Sobre todo para quienes formamos parte de una generación que creció en el cinismo y el egoísmo, el significado de la experiencia colectiva de nuestros padres es incomprensible, por más que nos esforcemos o compartamos buena parte de sus convicciones políticas. Qué sentían nuestros padres ante la eventualidad de dar la vida por alguien de quien no sabían absolutamente nada –solamente conocían sus ideas- es algo muy misterioso para mí. Reconforta saber que uno no ha tenido que pasar por cosas que pasaron ellos, desde luego; pero a su vez, también está la sensación de que algo se nos ha escapado, de que hemos perdido la oportunidad de constituir una especie de colectivo de alguna índole.

Espero que las nuevas promociones de activistas no tengan que plantearse la disyuntiva de dar la vida por alguien, pero observo con interés y con cierta envidia que ellos forman parte de una causa que los trasciende; nuestra generación no ha tenido nunca esa causa.
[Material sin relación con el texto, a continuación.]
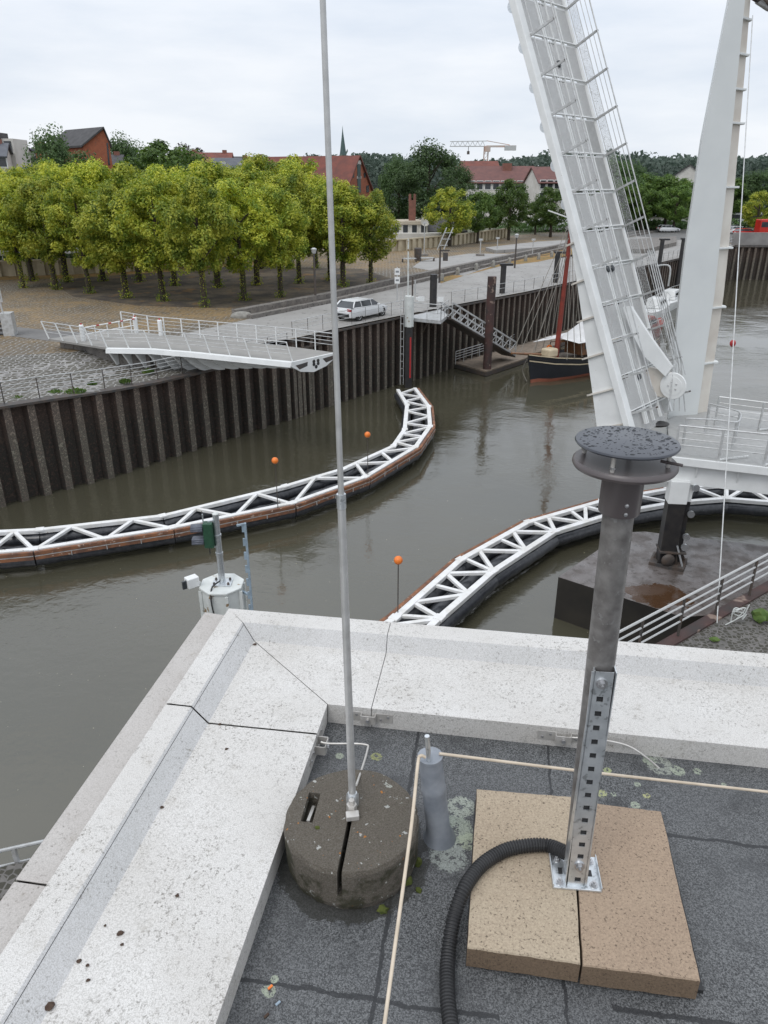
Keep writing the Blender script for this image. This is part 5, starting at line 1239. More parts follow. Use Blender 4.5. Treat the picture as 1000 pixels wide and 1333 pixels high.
for x, y, lb in ((109, 444, 'white bridge gate bollard on the near side of the left landing'), (178, 433, 'white gate bollard on the far side of the left landing'), (210, 437, 'smaller white gate post on the left bridge deck')):
    q = P(x, y, zt); b_ = thing('gate_bollard', q, lb, 'bollard', 'white gate bollards'); MB().lathe(q, [(0, 0), (.14, 0), (.14, .95), (.1, 1.0), (0, 1.0)], 16).build('shaft', 'white', b_, True); MB().lathe(q+V((0, 0, 1.0)), [(0, 0), (.06, 0), (.05, .08), (0, .09)], 12).build('lamp', 'red', b_, True)
gate = thing('barrier_gate', P(150, 437, zt), 'open red and white barrier gate on the left bridge deck', 'gate')
ga_, gb_ = P(113, 446, zt)+V((0, 0, .9)), P(175, 434, zt)+V((0, 0, .9))
for dz2 in (0, -.4): MB().tube([ga_+V((0, 0, dz2)), gb_+V((0, 0, dz2))], .035, 8).build('bar', 'white', gate, True)
for k in (.2, .45, .7, .95): p = lerp(ga_, gb_, k); MB().bar(p-V((0, 0, .85)), p, .05).build('upright', 'white', gate); MB().tube([p+(gb_-ga_)*.03, p+(gb_-ga_)*.09], .042, 8).build('red_band', 'red', gate, True)
# ------------------------------------------------------------ street furniture
def lamp(x, y, pt, lb, arms=False):
    p = P(x, y, HI); tz = D(x, pt, p.y).z
    t = thing('street_lamp', p, lb, 'street lamp', 'street lamps on the square')
    MB().tube([p, (p.x, p.y, tz-.2)], [.11, .08], 10).build('pole', 'darksteel', t, True)
    if arms:
        MB().box((p.x+.5, p.y, tz-.6), (.9, .2, .15), rz=.2).build('luminaire', 'darksteel', t)
        for dx in (-.3, .35): MB().bar((p.x+dx, p.y, tz-.5), (p.x+dx+.9, p.y+.2, tz+1.6), .09).build('arm', 'galvr', t)
        for k in range(3): MB().bar((p.x-.1+k*.25, p.y, tz-.1+k*.6), (p.x+.75+k*.25, p.y+.1, tz-.1+k*.6), .06).build('crossbar', 'galvr', t)
        MB().box((p.x+.55, p.y, tz-1.2), (.5, .3, .8)).build('control_box', 'darksteel', t)
    else:
        MB().lathe((p.x, p.y, tz-.3), [(0, 0), (.16, 0), (.24, .3), (.26, .36), (.1, .45), (0, .46)], 14).build('lamp_head', 'galvr', t, True)
lamp(411, 393, 325, 'dark street lamp under the plaza trees behind the lightning rod'); lamp(572, 368, 318, 'dark lamp post with folded lattice arms behind the quay steps', True); lamp(670, 349, 306, 'street lamp beside the bollards on the orange grass strip'); lamp(746, 336, 290, 'street lamp behind the red ship mast')
for x, y, pt, lb in ((625, 333, 312, 'short lamp mast at left of paved forecourt'), (647, 329, 310, 'short lamp mast middle of paved forecourt'), (693, 333, 312, 'short lamp mast at right of paved forecourt'), (552, 333, 290, 'thin grey mast in front of the cream wall')):
    p = P(x, y, HI); tz = D(x, pt, p.y).z; t = thing('lamp_mast', p, lb, 'street lamp', 'thin masts on the forecourt'); MB().tube([p, (p.x, p.y, tz)], .07, 8).build('pole', 'galvr', t); MB().box((p.x, p.y, tz), (.5, .3, .25)).build('lamp_head', 'galvr', t); MB().box((p.x, p.y, HI+.12), (1.1, 1.1, .24)).build('footing', 'stone', t)
bl = []
for k, (x, y) in enumerate([(575, 366), (596, 358), (620, 352), (642, 348), (663, 344), (684, 340), (701, 338), (718, 335), (735, 331)]):
    p = P(x, y, HI); bl.append(p)
    lbn = ['beside the dark lattice lamp post', 'second from the lattice lamp post', 'third from the lattice lamp post', 'nearest the leafy weed tuft', 'left of the street lamp', 'right of the street lamp', 'second right of the street lamp', 'just left of the red mast', 'just right of the red mast'][k]
    tag(MB().lathe(p-V((0, 0, .02)), [(0, 0), (.22, 0), (.24, .5), (.21, .72), (.1, .84), (0, .86)], 14).build('stone_bollard', 'stonetop', smooth=True), 'grey stone bollard on the grass strip, '+lbn, 'bollard', 'chained stone bollards')
for i in range(len(bl)-1):
    a, b = bl[i]+V((0, 0, .62)), bl[i+1]+V((0, 0, .62)); tag(MB().tube([lerp(a, b, k/8)-V((0, 0, .9*(k/8)*(1-k/8))) for k in range(9)], .035, 5).build('chain', 'darksteel'), 'sagging chain strung between the stone bollards', 'chain', 'chains between the stone bollards')
for x, y, lb in ((533, 341, 'low dark bench at left by the cream wall'), (556, 340, 'low dark bench at right by the cream wall')):
    p = P(x, y, HI); t = thing('bench', p, lb, 'bench', 'benches by the cream wall'); MB().box(p+V((0, 0, .42)), (1.7, .6, .12), rz=.15).build('seat', 'galvr', t)
    for s in (-.9, .9): MB().box(p+V((s, s*.12, .2)), (.2, .6, .4)).build('leg', 'darksteel', t)
p = P(544, 339, HI); tag(MB().lathe(p, [(0, 0), (.45, 0), (.5, 1.5), (.4, 1.6), (0, 1.6)], 12).build('waste_bin', 'darksteel'), 'dark waste bin between the two benches by the cream wall', 'bin')
# notice sign by the car
p = P(517, 395, HI-.1); t = thing('road_sign', p, 'two small white signs on one post between the car and the sleeve pile', 'sign'); MB().tube([p, p+V((0, 0, 3.0))], .05, 8).build('post', 'galvr', t)
for z in (2.65, 1.95): MB().box(p+V((0, -.07, z)), (.45, .04, .55)).build('sign_plate', 'white', t); MB().box(p+V((0, -.093, z)), (.28, .004, .16)).build('symbol', 'cargrey', t)
# sign and container at the left edge
p = P(11, 437, HI); t = thing('information_sign', p, 'grey post with round sign plates at the left edge of the path', 'sign'); MB().bar(p, p+V((-.15, 0, 3.6)), .09).build('post', 'galvr', t)
for z in (3.4, 2.6): MB().box(p+V((-.25, -.08, z)), (.75, .05, .75)).build('sign_plate', 'galvr', t); MB().lathe(p+V((-.25, -.11, z)), [(0, 0), (.3, 0), (.3, .01), (0, .01)], 16, ((1, 0, 0), (0, 0, 1), (0, -1, 0))).build('symbol', 'cargrey', t)
MB().box(p+V((-.25, -.11, 3.0)), (.3, .01, .12)).build('yellow_label', 'yellow', t)
p = P(4, 436, HI); t = thing('rack_cabinet', p, 'grey cabinet with slatted side at the left edge beside the sign', 'cabinet'); MB().box(p+V((.55, 0, .75)), (.7, .9, 1.5), rz=.2).build('body', 'galvr', t)
for k in range(5): MB().box(p+V((-.6, 0, .3+k*.28)), (1.6, .7, .07), rz=.2).build('slat', 'darksteel', t)

# ------------------------------------------------------------ cars
def car(c, ang, label, paint='carwhite', estate=True, group=None):
    t = thing('parked_car' if not group or 'bus' not in group else 'bus', c, label, 'car', group)
    d = V((cos(ang), sin(ang), 0)); s_ = V((-sin(ang), cos(ang), 0)); Lc, Wc = 4.75, 1.86
    def q(x, y, z): return V(c)+d*x+s_*y+V((0, 0, z))
    # side profile stations: x, half-width, bottom, belt height
    st2 = [(-2.36, .70, .42, .78), (-2.28, .84, .30, .98), (-1.9, .91, .26, 1.02), (-1.0, .93, .25, .99), (.2, .93, .25, .96), (1.15, .93, .25, .93), (1.9, .88, .26, .80), (2.25, .78, .30, .66), (2.38, .60, .42, .56)]
    mb = MB(); n = 8
    for x, w_, z0, z1 in st2:
        mb.v += [q(x, -w_*.9, z0), q(x, -w_, z0+.15), q(x, -w_, z0+(z1-z0)*.7), q(x, -w_*.93, z1), q(x, w_*.93, z1), q(x, w_, z0+(z1-z0)*.7), q(x, w_, z0+.15), q(x, w_*.9, z0)]
    for i in range(len(st2)-1):
        for k in range(8): mb.f.append([i*8+k, (i+1)*8+k, (i+1)*8+(k+1) % 8, i*8+(k+1) % 8]); mb.mi.append(0)
    mb.f.append(list(range(8))); mb.mi.append(0); mb.f.append([(len(st2)-1)*8+k for k in range(8)]); mb.mi.append(0)
    body = mb.build('body', paint, t, True)
    cab = [(-2.25, .80, .98), (-1.62, .64, 1.38), (-.8, .67, 1.45), (.1, .66, 1.44), (.45, .66, 1.40), (1.25, .82, .94)] if estate else [(-1.6, .80, 1.0), (-.8, .66, 1.40), (-.3, .67, 1.44), (.2, .66, 1.42), (.45, .66, 1.38), (1.25, .82, .94)]
    mb = MB()
    for x, w_, z in cab: zb2 = .95; mb.v += [q(x, -.86, zb2), q(x, -w_, z), q(x, w_, z), q(x, .86, zb2)]
    for i in range(len(cab)-1):
        for k in range(3): mb.f.append([i*4+k, (i+1)*4+k, (i+1)*4+k+1, i*4+k+1]); mb.mi.append(1 if (k != 1 or i in (0, len(cab)-2)) else 0)
    mb.f.append([0, 1, 2, 3]); mb.mi.append(1)
    mb.build('cabin', [paint, 'glass'], t)
    for s in (-1, 1):
        for x0 in (-1.05, .15): MB().bar(q(x0, s*.865, .95), q(x0, s*.68, 1.43), .045, .03, up=d).build('door_pillar', paint, t)
        MB().bar(q(-2.1, s*.845, 1.0), q(-1.7, s*.68, 1.42), .10, .04, up=d).build('door_pillar', paint, t)
        MB().bar(q(-1.75, s*.69, 1.425), q(.45, s*.69, 1.40), .06, .05).build('roof_rail', paint, t)
        MB().box(q(.85, s*1.0, 1.0), (.14, .18, .13), rz=ang).build('mirror', paint, t, bevel=.03)
        MB().box(q(-2.30, s*.66, .86), (.14, .36, .18), rz=ang).build('tail_light', 'taillight', t, bevel=.02); MB().box(q(2.22, s*.62, .62), (.16, .3, .14), rz=ang).build('headlight', 'galvr', t, bevel=.02)
        for x0 in (-1.42, 1.45):
            wh = MB().lathe(q(x0, s*.80, .34), [(0, -.11), (.25, -.11), (.34, -.09), (.345, 0), (.34, .09), (.25, .11), (.24, .08), (0, .06)], 22, (d, (0, 0, 1), s_*s)).build('wheel', 'tyre', t, True)
            MB().lathe(q(x0, s*.80, .34), [(0, .125), (.06, .13), (.07, .1), (.20, .095), (.23, .118), (.235, .09)], 10, (d, (0, 0, 1), s_*s)).build('rim', 'galvr', wh)
            MB().lathe(q(x0, s*.84, .34), [(0, .03), (.40, .03), (.40, .06), (0, .06)], 22, (d, (0, 0, 1), s_*s)).build('wheel_arch', 'tyre', t)
    MB().box(q(-2.37, 0, .48), (.08, 1.3, .22), rz=ang).build('bumper', 'tyre', t); MB().box(q(-2.36, 0, .80), (.04, .5, .11), rz=ang).build('number_plate', 'white', t)
    return t
cA = P(467.5, 418, HI); cB = P(497, 411.5, HI); ang = atan2((cB-cA).y, (cB-cA).x); dC = (cB-cA).normalized(); sC = V((-dC.y, dC.x, 0))
cc = (cA+cB)/2+sC*.85+V((0, 0, .01))
car(cc, ang, 'white estate car parked on the quay road behind the railing')
rn = random.Random(8)
for k, (x, Y, pt_c, lb) in enumerate(((4, 98, 'cargrey', 'grey green parked car roof behind the cream wall at far left'), (50, 100, 'carwhite', 'white parked car behind the wall, second from left'), (78, 101, 'carwhite', 'white parked car behind the wall left of a trunk'), (40, 103, 'cargrey', 'dark parked car behind the cream wall at left'))):
    q = D(x, 300, Y); car(V((q.x, Y, HI+.9)), .1+k*.05, lb, pt_c, True, 'cars parked behind the cream wall')
for k, (x, Y, pc_, lb) in enumerate(((962, 160, 'carwhite', 'white car parked right of the pylon on the far quay'), (972, 152, 'carred', 'red and white car right of the hanging wire on far quay'), (955, 165, 'cargrey', 'grey car behind the hanging wire on far quay'), (870, 165, 'carwhite', 'white car under the far trees left of the pylon'))):
    q = D(x, 300, Y); car(V((q.x, Y, HI+.03)), .15, lb, pc_, True, 'cars parked at far end of the basin')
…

El caso es que, aunque de a ratos me sienta reconfortado por formar parte de una generación cuyo único elemento común por parte de sus miembros es la decisión de no formar parte de una generación (lo que los convierte de inmediato en miembros de una generación), hay algo que hemos perdido. Es la restitución de esa experiencia perdida la que está detrás de los libros que yo escribo.